Count the lines below that contain the word "recreates", and reply with that number alone.
-- BEGIN INPUT ROWS --
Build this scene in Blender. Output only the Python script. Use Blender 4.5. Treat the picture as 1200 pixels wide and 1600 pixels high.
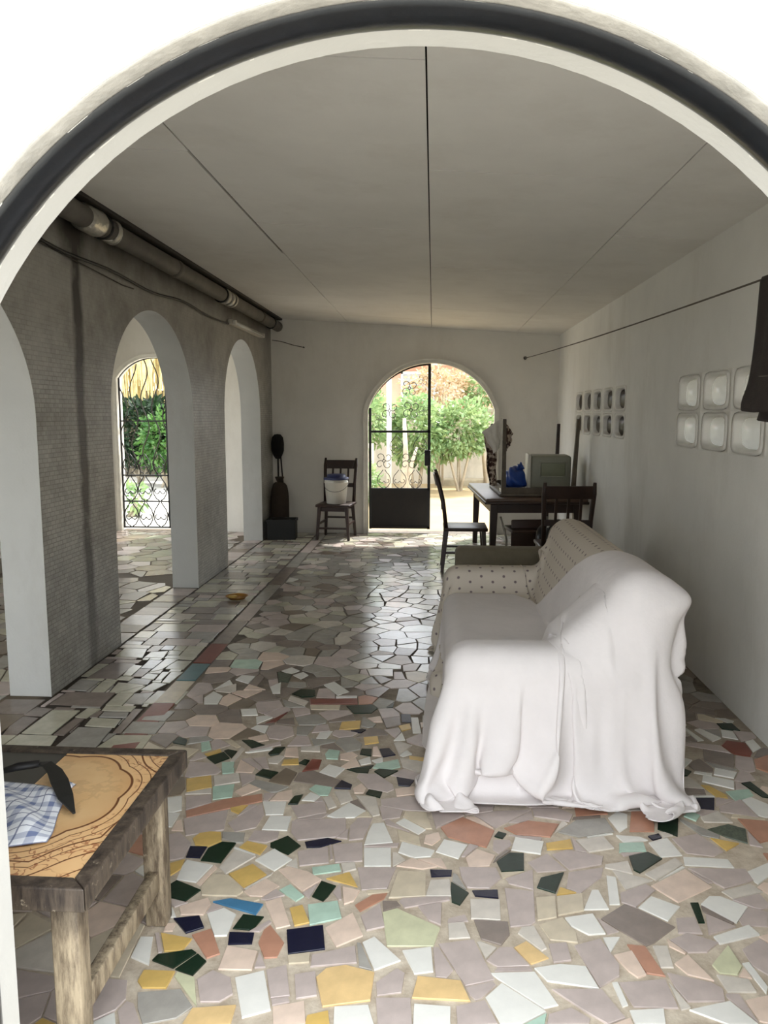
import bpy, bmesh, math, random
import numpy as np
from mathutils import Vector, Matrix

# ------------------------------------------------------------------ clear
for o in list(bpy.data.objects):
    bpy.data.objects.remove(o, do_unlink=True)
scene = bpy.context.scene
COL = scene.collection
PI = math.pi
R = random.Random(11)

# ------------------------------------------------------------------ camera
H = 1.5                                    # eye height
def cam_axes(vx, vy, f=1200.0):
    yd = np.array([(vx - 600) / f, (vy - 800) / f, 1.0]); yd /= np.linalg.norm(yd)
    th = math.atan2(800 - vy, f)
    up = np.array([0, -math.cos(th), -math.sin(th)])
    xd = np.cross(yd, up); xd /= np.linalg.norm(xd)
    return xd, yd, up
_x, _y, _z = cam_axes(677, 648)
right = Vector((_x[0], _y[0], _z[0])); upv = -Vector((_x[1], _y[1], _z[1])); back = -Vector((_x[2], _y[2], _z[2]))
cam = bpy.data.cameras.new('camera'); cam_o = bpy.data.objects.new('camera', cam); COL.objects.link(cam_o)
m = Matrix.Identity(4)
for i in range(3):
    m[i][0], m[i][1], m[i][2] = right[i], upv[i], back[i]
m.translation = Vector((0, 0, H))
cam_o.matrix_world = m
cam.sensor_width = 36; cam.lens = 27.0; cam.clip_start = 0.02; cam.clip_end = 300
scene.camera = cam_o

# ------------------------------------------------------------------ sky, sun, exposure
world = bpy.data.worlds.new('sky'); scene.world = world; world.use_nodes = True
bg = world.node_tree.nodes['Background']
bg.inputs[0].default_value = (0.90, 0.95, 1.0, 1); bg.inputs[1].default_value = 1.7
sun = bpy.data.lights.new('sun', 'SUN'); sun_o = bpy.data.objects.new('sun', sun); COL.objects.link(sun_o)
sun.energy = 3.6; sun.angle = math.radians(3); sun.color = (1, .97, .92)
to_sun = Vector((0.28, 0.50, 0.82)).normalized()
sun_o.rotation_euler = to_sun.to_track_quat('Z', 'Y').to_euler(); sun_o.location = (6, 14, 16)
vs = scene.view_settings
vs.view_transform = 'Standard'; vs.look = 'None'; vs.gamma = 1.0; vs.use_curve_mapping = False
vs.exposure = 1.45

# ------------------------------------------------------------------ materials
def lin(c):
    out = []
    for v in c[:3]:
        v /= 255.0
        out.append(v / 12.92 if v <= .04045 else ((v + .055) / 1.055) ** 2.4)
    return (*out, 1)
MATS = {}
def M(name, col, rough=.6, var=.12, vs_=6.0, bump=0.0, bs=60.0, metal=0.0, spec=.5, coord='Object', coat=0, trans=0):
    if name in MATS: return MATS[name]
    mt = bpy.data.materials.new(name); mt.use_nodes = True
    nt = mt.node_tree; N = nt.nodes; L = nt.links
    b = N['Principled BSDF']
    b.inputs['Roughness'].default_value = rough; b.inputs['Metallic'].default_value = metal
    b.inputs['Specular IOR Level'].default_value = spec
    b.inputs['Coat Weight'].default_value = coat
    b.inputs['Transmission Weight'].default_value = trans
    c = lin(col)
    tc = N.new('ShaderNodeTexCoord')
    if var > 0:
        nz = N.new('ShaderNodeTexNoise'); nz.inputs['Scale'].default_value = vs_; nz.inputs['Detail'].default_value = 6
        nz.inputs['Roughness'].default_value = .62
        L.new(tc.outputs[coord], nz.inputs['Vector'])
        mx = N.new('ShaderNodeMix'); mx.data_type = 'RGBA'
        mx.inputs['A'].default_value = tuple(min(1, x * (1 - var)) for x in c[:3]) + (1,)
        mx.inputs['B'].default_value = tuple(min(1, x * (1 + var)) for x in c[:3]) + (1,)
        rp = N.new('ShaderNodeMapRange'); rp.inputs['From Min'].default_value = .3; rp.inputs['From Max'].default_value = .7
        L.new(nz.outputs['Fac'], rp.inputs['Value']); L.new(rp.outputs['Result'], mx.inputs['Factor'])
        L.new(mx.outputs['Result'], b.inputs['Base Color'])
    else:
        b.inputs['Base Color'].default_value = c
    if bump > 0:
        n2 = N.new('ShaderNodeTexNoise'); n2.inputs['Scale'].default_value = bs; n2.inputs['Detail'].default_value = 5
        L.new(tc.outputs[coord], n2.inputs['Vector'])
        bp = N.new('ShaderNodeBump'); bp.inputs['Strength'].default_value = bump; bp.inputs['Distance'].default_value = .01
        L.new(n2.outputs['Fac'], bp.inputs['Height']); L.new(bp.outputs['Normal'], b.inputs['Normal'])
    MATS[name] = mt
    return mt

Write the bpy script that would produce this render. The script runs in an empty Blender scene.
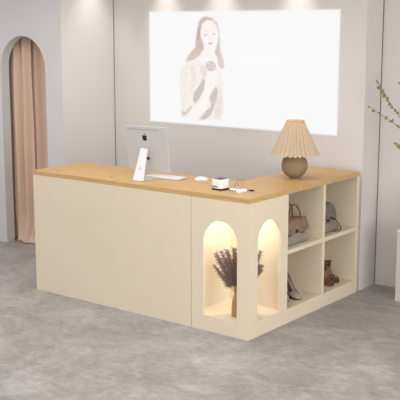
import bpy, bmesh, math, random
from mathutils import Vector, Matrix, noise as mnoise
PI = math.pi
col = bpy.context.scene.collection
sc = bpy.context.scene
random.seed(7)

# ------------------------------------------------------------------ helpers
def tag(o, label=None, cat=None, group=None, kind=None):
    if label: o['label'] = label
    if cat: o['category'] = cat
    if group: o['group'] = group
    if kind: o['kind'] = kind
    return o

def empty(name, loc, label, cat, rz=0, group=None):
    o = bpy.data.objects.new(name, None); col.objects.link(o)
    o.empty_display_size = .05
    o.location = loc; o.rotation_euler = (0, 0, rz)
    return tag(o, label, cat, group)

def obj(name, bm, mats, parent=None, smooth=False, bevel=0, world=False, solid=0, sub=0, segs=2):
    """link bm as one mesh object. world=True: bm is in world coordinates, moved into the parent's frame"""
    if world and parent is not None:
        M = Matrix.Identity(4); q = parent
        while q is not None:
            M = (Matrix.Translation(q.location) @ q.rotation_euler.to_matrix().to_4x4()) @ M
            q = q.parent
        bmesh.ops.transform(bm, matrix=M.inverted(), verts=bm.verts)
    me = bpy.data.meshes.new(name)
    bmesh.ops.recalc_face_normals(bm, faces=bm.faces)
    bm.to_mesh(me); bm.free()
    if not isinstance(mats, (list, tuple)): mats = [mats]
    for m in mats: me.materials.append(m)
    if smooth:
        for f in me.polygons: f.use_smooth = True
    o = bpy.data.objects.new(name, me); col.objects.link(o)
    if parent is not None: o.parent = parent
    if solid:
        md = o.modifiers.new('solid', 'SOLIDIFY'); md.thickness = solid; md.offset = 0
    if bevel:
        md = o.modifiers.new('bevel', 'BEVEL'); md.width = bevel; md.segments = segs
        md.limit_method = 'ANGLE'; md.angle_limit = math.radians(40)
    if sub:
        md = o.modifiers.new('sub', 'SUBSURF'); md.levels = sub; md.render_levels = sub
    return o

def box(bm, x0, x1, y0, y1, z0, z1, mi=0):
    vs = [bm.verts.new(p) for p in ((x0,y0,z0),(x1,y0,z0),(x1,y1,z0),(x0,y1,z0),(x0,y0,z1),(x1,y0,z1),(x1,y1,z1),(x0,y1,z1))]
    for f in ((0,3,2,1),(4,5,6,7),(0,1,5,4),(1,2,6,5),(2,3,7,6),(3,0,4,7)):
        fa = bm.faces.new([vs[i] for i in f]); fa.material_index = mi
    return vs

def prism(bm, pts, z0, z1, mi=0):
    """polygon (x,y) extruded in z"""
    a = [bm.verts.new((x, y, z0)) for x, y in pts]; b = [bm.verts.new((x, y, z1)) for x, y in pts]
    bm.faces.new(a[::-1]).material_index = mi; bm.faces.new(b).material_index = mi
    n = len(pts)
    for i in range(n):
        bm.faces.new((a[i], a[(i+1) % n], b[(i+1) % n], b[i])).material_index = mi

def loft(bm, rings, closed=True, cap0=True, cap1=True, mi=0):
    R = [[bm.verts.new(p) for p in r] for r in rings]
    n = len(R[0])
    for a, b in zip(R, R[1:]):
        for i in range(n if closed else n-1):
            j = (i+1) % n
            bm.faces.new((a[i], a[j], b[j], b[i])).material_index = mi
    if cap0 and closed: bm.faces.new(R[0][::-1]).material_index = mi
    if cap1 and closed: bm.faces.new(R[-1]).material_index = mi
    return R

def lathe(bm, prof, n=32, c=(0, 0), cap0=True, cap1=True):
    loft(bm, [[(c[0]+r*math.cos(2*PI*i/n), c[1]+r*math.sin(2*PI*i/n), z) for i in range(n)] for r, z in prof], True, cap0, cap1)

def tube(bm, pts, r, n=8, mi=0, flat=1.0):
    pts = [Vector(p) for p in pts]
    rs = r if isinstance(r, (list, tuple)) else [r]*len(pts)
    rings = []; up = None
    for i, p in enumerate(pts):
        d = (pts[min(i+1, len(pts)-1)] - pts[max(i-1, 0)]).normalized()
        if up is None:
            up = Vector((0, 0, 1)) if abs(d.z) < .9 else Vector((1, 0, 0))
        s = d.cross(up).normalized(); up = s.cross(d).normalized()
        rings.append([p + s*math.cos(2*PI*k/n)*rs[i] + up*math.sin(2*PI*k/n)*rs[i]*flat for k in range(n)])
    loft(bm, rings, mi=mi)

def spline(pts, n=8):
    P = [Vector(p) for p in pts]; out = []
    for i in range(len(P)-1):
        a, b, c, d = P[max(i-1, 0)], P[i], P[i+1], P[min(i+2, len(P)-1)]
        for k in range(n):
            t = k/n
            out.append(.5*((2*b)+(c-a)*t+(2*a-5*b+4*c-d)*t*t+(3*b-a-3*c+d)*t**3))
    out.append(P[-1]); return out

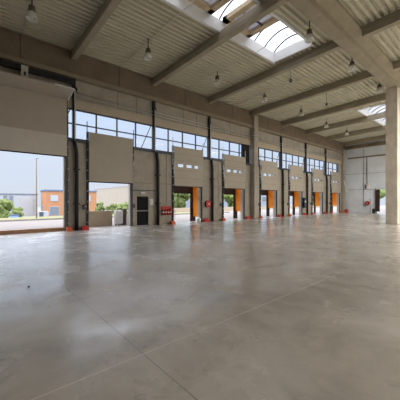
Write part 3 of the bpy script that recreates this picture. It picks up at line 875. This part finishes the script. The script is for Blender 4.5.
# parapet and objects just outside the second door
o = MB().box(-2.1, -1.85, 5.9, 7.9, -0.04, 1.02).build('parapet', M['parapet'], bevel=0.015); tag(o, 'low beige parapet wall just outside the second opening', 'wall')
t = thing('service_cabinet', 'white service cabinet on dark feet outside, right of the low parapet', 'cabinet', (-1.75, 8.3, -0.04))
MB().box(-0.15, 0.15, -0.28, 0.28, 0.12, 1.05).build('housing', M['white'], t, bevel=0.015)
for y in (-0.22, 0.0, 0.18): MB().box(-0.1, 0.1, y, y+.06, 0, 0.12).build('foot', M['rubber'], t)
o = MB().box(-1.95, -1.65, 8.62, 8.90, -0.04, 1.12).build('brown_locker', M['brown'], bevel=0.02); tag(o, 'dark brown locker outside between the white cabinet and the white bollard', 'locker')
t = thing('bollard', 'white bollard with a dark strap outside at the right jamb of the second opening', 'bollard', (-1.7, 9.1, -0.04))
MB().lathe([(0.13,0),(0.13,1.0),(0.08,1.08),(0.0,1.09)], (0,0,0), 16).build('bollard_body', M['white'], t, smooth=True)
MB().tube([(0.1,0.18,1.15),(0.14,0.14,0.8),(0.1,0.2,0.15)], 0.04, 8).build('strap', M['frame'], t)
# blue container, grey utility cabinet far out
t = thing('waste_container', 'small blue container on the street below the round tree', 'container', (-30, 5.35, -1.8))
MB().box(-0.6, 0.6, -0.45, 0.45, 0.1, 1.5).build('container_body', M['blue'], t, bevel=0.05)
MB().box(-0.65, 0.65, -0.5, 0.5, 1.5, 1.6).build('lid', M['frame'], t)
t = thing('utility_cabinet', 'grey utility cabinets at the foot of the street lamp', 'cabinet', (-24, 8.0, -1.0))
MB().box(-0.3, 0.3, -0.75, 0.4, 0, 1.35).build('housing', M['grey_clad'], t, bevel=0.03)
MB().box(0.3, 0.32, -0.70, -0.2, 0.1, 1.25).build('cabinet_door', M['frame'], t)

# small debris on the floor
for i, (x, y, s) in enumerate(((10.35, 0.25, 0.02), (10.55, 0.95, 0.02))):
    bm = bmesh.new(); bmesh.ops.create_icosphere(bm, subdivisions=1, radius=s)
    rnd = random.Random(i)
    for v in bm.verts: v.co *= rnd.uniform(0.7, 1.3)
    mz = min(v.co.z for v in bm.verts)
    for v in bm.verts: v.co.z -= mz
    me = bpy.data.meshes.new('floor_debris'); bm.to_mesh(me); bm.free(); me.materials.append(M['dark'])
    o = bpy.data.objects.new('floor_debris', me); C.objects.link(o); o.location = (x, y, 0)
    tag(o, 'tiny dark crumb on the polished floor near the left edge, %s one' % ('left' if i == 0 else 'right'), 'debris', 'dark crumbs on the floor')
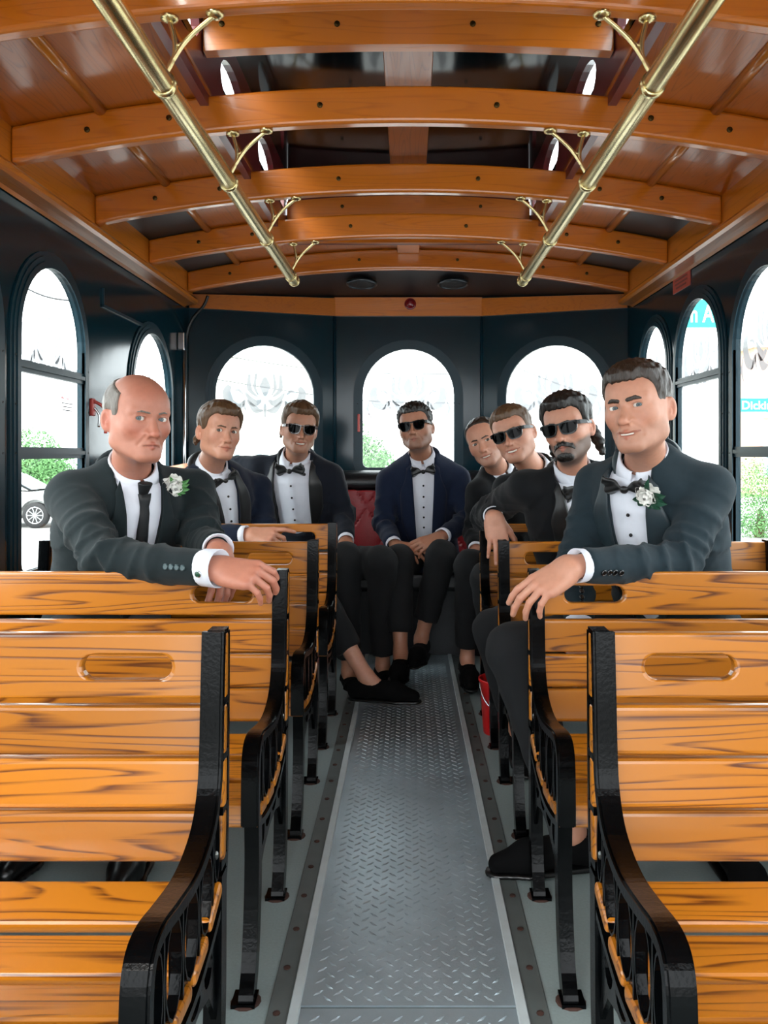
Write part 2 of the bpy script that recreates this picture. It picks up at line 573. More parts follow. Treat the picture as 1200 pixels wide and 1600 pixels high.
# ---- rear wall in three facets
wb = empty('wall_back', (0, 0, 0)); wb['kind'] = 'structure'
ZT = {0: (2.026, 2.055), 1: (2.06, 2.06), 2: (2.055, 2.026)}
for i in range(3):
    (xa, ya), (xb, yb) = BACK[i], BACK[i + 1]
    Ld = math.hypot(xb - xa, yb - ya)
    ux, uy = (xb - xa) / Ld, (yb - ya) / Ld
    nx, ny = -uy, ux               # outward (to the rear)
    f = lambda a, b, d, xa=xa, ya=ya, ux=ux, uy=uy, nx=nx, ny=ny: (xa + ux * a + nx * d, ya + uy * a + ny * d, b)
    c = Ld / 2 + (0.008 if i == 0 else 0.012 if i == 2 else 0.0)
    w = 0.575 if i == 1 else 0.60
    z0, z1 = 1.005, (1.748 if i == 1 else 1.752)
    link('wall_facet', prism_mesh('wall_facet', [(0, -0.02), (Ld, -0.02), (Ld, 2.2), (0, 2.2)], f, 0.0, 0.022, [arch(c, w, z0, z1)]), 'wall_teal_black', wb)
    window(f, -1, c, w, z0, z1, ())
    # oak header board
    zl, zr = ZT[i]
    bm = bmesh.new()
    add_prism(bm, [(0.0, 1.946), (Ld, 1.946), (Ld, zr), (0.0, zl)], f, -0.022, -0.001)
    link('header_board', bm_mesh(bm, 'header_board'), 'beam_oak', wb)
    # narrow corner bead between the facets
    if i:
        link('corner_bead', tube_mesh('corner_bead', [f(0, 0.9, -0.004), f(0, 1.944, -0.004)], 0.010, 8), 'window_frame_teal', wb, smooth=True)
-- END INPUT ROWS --
→ **ANSWER FOR THE TASK**
2